◆ **PROMPT**
Return the complete listing that follows, with each line reproduced exactly.

◆ **PROVIDED DATA**
+++

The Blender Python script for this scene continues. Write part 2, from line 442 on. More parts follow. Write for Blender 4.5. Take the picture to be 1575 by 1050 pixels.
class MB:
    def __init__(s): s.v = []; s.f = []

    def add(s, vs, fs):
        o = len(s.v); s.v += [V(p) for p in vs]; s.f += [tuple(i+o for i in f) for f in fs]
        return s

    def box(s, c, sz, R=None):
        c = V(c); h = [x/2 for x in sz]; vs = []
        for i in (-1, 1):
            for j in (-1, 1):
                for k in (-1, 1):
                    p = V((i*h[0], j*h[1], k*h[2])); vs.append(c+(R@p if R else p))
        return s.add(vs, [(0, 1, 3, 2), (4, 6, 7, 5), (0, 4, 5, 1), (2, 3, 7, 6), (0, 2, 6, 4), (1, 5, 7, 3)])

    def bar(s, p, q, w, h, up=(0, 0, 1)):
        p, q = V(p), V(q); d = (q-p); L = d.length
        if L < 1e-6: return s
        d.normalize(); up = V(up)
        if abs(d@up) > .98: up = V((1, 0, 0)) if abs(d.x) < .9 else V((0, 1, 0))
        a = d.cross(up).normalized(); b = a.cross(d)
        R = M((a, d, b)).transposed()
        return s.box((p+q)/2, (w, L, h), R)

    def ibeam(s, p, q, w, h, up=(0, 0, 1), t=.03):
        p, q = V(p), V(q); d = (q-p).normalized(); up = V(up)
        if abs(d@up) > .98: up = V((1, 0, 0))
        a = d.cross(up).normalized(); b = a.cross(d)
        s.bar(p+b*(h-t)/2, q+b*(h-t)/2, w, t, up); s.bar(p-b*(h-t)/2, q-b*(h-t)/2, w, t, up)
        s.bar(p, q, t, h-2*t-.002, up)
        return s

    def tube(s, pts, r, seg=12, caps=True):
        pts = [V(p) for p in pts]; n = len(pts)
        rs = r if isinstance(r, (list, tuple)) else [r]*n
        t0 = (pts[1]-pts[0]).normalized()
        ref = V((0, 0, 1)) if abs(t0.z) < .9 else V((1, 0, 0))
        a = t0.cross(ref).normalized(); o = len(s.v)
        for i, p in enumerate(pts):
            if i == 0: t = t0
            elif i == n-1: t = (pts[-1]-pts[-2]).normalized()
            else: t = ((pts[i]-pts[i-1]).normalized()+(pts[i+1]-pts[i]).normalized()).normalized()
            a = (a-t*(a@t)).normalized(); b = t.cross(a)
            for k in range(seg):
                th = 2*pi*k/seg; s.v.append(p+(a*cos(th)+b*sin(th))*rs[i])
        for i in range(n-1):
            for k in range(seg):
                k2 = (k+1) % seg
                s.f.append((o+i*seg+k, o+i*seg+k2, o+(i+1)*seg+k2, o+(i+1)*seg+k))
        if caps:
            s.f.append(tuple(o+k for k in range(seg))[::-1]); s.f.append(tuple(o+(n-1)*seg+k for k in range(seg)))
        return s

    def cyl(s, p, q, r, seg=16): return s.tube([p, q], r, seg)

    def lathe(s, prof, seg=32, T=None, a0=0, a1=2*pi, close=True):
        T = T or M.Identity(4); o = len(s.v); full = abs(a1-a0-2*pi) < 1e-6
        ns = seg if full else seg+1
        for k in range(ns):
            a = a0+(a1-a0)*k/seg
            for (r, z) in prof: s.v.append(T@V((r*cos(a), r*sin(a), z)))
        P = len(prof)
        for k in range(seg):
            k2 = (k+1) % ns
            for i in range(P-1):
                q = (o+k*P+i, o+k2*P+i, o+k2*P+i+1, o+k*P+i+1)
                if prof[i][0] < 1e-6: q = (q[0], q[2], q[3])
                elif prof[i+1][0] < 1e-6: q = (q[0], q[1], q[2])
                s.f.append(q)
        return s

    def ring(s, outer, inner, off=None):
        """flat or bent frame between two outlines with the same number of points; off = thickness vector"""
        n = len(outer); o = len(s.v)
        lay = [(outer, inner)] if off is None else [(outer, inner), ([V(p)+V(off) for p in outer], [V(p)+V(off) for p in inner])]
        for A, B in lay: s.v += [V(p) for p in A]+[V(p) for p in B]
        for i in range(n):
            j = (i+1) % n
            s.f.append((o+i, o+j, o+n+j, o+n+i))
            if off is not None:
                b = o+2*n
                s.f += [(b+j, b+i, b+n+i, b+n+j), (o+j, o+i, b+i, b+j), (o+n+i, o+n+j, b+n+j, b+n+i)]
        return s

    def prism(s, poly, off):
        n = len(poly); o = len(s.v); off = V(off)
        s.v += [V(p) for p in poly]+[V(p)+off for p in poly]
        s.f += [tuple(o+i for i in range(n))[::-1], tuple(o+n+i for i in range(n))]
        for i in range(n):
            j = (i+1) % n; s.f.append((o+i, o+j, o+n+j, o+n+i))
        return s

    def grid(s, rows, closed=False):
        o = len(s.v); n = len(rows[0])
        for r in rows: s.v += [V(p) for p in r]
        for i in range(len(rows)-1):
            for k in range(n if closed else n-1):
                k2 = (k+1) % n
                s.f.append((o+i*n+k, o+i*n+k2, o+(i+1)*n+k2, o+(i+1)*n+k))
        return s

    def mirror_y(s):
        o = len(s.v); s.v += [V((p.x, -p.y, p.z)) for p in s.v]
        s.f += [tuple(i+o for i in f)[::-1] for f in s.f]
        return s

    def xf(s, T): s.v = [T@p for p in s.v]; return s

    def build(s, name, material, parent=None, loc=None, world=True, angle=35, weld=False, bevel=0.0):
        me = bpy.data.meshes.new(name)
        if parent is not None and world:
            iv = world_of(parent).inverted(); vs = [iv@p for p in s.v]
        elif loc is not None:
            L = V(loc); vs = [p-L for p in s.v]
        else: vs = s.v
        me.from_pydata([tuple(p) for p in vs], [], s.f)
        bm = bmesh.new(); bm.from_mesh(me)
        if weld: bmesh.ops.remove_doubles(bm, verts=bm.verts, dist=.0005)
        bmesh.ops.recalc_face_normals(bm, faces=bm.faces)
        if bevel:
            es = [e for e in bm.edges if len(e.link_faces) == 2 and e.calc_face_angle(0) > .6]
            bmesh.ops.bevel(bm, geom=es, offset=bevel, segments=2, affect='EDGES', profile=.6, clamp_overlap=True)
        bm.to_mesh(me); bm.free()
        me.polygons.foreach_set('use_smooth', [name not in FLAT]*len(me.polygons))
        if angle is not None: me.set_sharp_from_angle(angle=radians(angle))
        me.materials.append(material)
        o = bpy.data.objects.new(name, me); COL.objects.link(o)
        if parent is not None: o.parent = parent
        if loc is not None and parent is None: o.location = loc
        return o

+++

◆ **REPLY**
The Blender Python script for this scene continues. Write part 2, from line 442 on. More parts follow. Write for Blender 4.5. Take the picture to be 1575 by 1050 pixels.
class MB:
    def __init__(s): s.v = []; s.f = []

    def add(s, vs, fs):
        o = len(s.v); s.v += [V(p) for p in vs]; s.f += [tuple(i+o for i in f) for f in fs]
        return s

    def box(s, c, sz, R=None):
        c = V(c); h = [x/2 for x in sz]; vs = []
        for i in (-1, 1):
            for j in (-1, 1):
                for k in (-1, 1):
                    p = V((i*h[0], j*h[1], k*h[2])); vs.append(c+(R@p if R else p))
        return s.add(vs, [(0, 1, 3, 2), (4, 6, 7, 5), (0, 4, 5, 1), (2, 3, 7, 6), (0, 2, 6, 4), (1, 5, 7, 3)])

    def bar(s, p, q, w, h, up=(0, 0, 1)):
        p, q = V(p), V(q); d = (q-p); L = d.length
        if L < 1e-6: return s
        d.normalize(); up = V(up)
        if abs(d@up) > .98: up = V((1, 0, 0)) if abs(d.x) < .9 else V((0, 1, 0))
        a = d.cross(up).normalized(); b = a.cross(d)
        R = M((a, d, b)).transposed()
        return s.box((p+q)/2, (w, L, h), R)

    def ibeam(s, p, q, w, h, up=(0, 0, 1), t=.03):
        p, q = V(p), V(q); d = (q-p).normalized(); up = V(up)
        if abs(d@up) > .98: up = V((1, 0, 0))
        a = d.cross(up).normalized(); b = a.cross(d)
        s.bar(p+b*(h-t)/2, q+b*(h-t)/2, w, t, up); s.bar(p-b*(h-t)/2, q-b*(h-t)/2, w, t, up)
        s.bar(p, q, t, h-2*t-.002, up)
        return s

    def tube(s, pts, r, seg=12, caps=True):
        pts = [V(p) for p in pts]; n = len(pts)
        rs = r if isinstance(r, (list, tuple)) else [r]*n
        t0 = (pts[1]-pts[0]).normalized()
        ref = V((0, 0, 1)) if abs(t0.z) < .9 else V((1, 0, 0))
        a = t0.cross(ref).normalized(); o = len(s.v)
        for i, p in enumerate(pts):
            if i == 0: t = t0
            elif i == n-1: t = (pts[-1]-pts[-2]).normalized()
            else: t = ((pts[i]-pts[i-1]).normalized()+(pts[i+1]-pts[i]).normalized()).normalized()
            a = (a-t*(a@t)).normalized(); b = t.cross(a)
            for k in range(seg):
                th = 2*pi*k/seg; s.v.append(p+(a*cos(th)+b*sin(th))*rs[i])
        for i in range(n-1):
            for k in range(seg):
                k2 = (k+1) % seg
                s.f.append((o+i*seg+k, o+i*seg+k2, o+(i+1)*seg+k2, o+(i+1)*seg+k))
        if caps:
            s.f.append(tuple(o+k for k in range(seg))[::-1]); s.f.append(tuple(o+(n-1)*seg+k for k in range(seg)))
        return s

    def cyl(s, p, q, r, seg=16): return s.tube([p, q], r, seg)

    def lathe(s, prof, seg=32, T=None, a0=0, a1=2*pi, close=True):
        T = T or M.Identity(4); o = len(s.v); full = abs(a1-a0-2*pi) < 1e-6
        ns = seg if full else seg+1
        for k in range(ns):
            a = a0+(a1-a0)*k/seg
            for (r, z) in prof: s.v.append(T@V((r*cos(a), r*sin(a), z)))
        P = len(prof)
        for k in range(seg):
            k2 = (k+1) % ns
            for i in range(P-1):
                q = (o+k*P+i, o+k2*P+i, o+k2*P+i+1, o+k*P+i+1)
                if prof[i][0] < 1e-6: q = (q[0], q[2], q[3])
                elif prof[i+1][0] < 1e-6: q = (q[0], q[1], q[2])
                s.f.append(q)
        return s

    def ring(s, outer, inner, off=None):
        """flat or bent frame between two outlines with the same number of points; off = thickness vector"""
        n = len(outer); o = len(s.v)
        lay = [(outer, inner)] if off is None else [(outer, inner), ([V(p)+V(off) for p in outer], [V(p)+V(off) for p in inner])]
        for A, B in lay: s.v += [V(p) for p in A]+[V(p) for p in B]
        for i in range(n):
            j = (i+1) % n
            s.f.append((o+i, o+j, o+n+j, o+n+i))
            if off is not None:
                b = o+2*n
                s.f += [(b+j, b+i, b+n+i, b+n+j), (o+j, o+i, b+i, b+j), (o+n+i, o+n+j, b+n+j, b+n+i)]
        return s

    def prism(s, poly, off):
        n = len(poly); o = len(s.v); off = V(off)
        s.v += [V(p) for p in poly]+[V(p)+off for p in poly]
        s.f += [tuple(o+i for i in range(n))[::-1], tuple(o+n+i for i in range(n))]
        for i in range(n):
            j = (i+1) % n; s.f.append((o+i, o+j, o+n+j, o+n+i))
        return s

    def grid(s, rows, closed=False):
        o = len(s.v); n = len(rows[0])
        for r in rows: s.v += [V(p) for p in r]
        for i in range(len(rows)-1):
            for k in range(n if closed else n-1):
                k2 = (k+1) % n
                s.f.append((o+i*n+k, o+i*n+k2, o+(i+1)*n+k2, o+(i+1)*n+k))
        return s

    def mirror_y(s):
        o = len(s.v); s.v += [V((p.x, -p.y, p.z)) for p in s.v]
        s.f += [tuple(i+o for i in f)[::-1] for f in s.f]
        return s

    def xf(s, T): s.v = [T@p for p in s.v]; return s

    def build(s, name, material, parent=None, loc=None, world=True, angle=35, weld=False, bevel=0.0):
        me = bpy.data.meshes.new(name)
        if parent is not None and world:
            iv = world_of(parent).inverted(); vs = [iv@p for p in s.v]
        elif loc is not None:
            L = V(loc); vs = [p-L for p in s.v]
        else: vs = s.v
        me.from_pydata([tuple(p) for p in vs], [], s.f)
        bm = bmesh.new(); bm.from_mesh(me)
        if weld: bmesh.ops.remove_doubles(bm, verts=bm.verts, dist=.0005)
        bmesh.ops.recalc_face_normals(bm, faces=bm.faces)
        if bevel:
            es = [e for e in bm.edges if len(e.link_faces) == 2 and e.calc_face_angle(0) > .6]
            bmesh.ops.bevel(bm, geom=es, offset=bevel, segments=2, affect='EDGES', profile=.6, clamp_overlap=True)
        bm.to_mesh(me); bm.free()
        me.polygons.foreach_set('use_smooth', [name not in FLAT]*len(me.polygons))
        if angle is not None: me.set_sharp_from_angle(angle=radians(angle))
        me.materials.append(material)
        o = bpy.data.objects.new(name, me); COL.objects.link(o)
        if parent is not None: o.parent = parent
        if loc is not None and parent is None: o.location = loc
        return o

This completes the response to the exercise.